The Body of Christ is given, taken, and eaten, in the
Supper, only after an heavenly and spiritual manner. And the mean whereby the
Body of Christ is received and eaten in the Supper is Faith.
The Sacrament of
the Lord's Supper was not by Christ's ordinance reserved, carried about, lifted
up, or worshipped.
XXXI. Of the one Oblation of Christ finished upon the Cross.
The Offering
of Christ once made is that perfect redemption, propitiation, and satisfaction,
for all the sins of the whole world, both original and actual; and there is
none other satisfaction for sin, but that alone. Wherefore the sacrifices of
Masses, in the which it was commonly said, that the Priest did offer Christ for
the quick and the dead, to have remission of pain or guilt, were blasphemous
fables, and dangerous deceits.
We can see in these articles a very clear break
with Catholic belief and practice. These
articles, in a somewhat revised but no less Protestant form, stand today in
contemporary Anglicanism and in most Churches of the Anglican Communion, a
priest must swear assent to them before ordination. One priest of whom I read said: “I swear
assent to the Articles of Religion as I might swear assent to the Oxford Gas
Works. I am aware of their existence and
am not, at the current time, engaged in any activity for their destruction, but
that does not mean that I approve of them.”
Such mental gymnastics aside, we can see how Cranmer’s Reform of the
Church of England laid the foundation for centuries of division. Any story of a “hermeneutic of continuity”

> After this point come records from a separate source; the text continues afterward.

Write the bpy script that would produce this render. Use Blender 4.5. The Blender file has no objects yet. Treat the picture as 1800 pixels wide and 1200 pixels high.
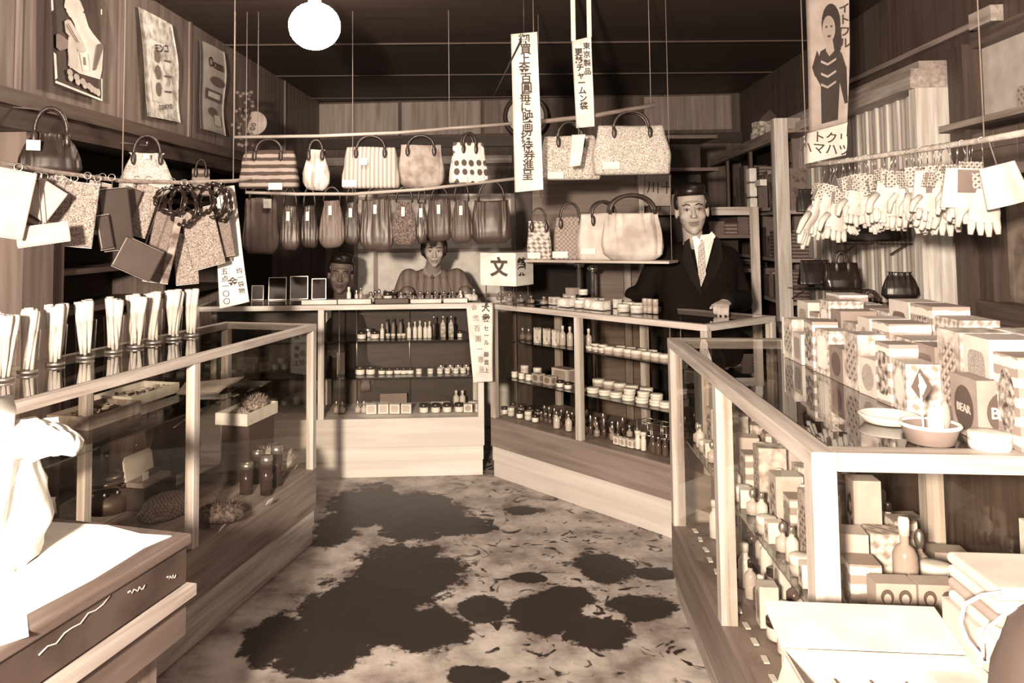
import bpy, bmesh, math, random
from mathutils import Vector, Matrix, noise
random.seed(7)
PI = math.pi
COL = bpy.context.scene.collection
# ------------------------------------------------------------------ camera
F, PCX, PCY, PITCH, ROLL, EYE = 1422.6, 797.9, 319.4, .0608, -.0079, 1.365
_f = Vector((0, math.cos(PITCH), math.sin(PITCH)))
_u0 = Vector((0, -math.sin(PITCH), math.cos(PITCH)))
_r0 = Vector((1, 0, 0))
_r = _r0*math.cos(ROLL) + _u0*math.sin(ROLL)
_u = -_r0*math.sin(ROLL) + _u0*math.cos(ROLL)
EYEP = Vector((0, 0, EYE))
cd = bpy.data.cameras.new('camera'); cam = bpy.data.objects.new('camera', cd); COL.objects.link(cam)
cam.matrix_world = Matrix(((_r.x, _u.x, -_f.x, 0), (_r.y, _u.y, -_f.y, 0), (_r.z, _u.z, -_f.z, EYE), (0, 0, 0, 1)))
cd.sensor_width = 36; cd.lens = 36*F/1800; cd.shift_x = (900-PCX)/1800; cd.shift_y = (PCY-600)/1800
cd.clip_start = .05; cd.clip_end = 60
sc = bpy.context.scene
sc.camera = cam
sc.view_settings.view_transform = 'Standard'; sc.view_settings.look = 'None'
sc.view_settings.gamma = 1; sc.view_settings.use_curve_mapping = False
sc.view_settings.exposure = 0.93
sc.cycles.max_bounces = 6; sc.cycles.transparent_max_bounces = 24; sc.cycles.glossy_bounces = 3
sc.cycles.diffuse_bounces = 3; sc.cycles.transmission_bounces = 4; sc.cycles.caustics_reflective = False; sc.cycles.caustics_refractive = False
sc.cycles.sample_clamp_indirect = 4
WARM = (1, .82, .64)
w = bpy.data.worlds.new('world'); sc.world = w; w.use_nodes = True
w.node_tree.nodes['Background'].inputs[0].default_value = (*WARM, 1)
w.node_tree.nodes['Background'].inputs[1].default_value = .15

def area_light(name, loc, target, size, power, shape='DISK', sy=None):
    l = bpy.data.lights.new(name, 'AREA'); l.shape = shape; l.size = size
    if sy: l.size_y = sy
    l.energy = power; l.color = WARM
    o = bpy.data.objects.new(name, l); COL.objects.link(o); o.location = loc
    o.rotation_euler = (Vector(target)-Vector(loc)).to_track_quat('-Z', 'Y').to_euler()
    return o
area_light('flash_lamp', (-.60, -.85, 1.64), (.15, 4.6, 1.0), .20, 215)
area_light('daylight_from_shopfront', (.6, -1.3, 2.1), (.1, 4.0, .9), 3.0, 26, 'RECTANGLE', 1.6)

# ------------------------------------------------------------------ pixel -> place helpers (photo treated as 1800x1200)
def ray(x, y): return _f + _r*((x-PCX)/F) - _u*((y-PCY)/F)
def atz(x, y, z): d = ray(x, y); return EYEP + d*((z-EYE)/d.z)
def atY(x, y, Y): d = ray(x, y); return EYEP + d*(Y/d.y)
def onpl(x, y, p0, a):
    n = Vector((math.cos(a), -math.sin(a), 0)); d = ray(x, y)
    return EYEP + d*((Vector((p0[0], p0[1], 0))-Vector((0, 0, 0))).dot(n)/d.dot(n))

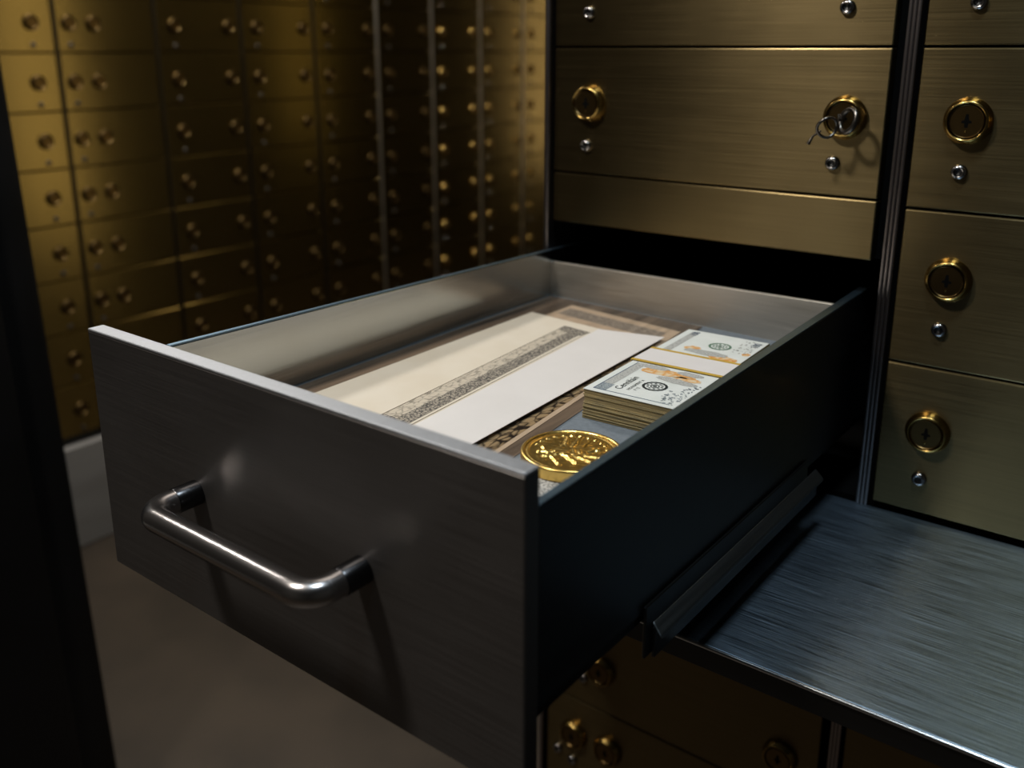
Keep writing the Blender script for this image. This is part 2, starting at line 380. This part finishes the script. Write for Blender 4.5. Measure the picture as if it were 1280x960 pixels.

with the pre-Reformation Church of England in doctrine or practice is obviously
a fable.
Frederic William Maitland, the noted English jurist
and historian, satirized his contemporary, William Stubbs, Bishop of Oxford and
Regius Professor of Modern History at Oxford, by saying that Stubbs (and other
High Churchmen) would have “England as Protestant before the Reformation and
Catholic afterward.” We have seen that
prior to the Reformation the Church of England had its own distinct character
within the Roman Communion, but it is clear that whatever continuity with its
Catholic faith once existed and which might later be repaired, was clearly and
cleanly snapped by Archbishop Cranmer.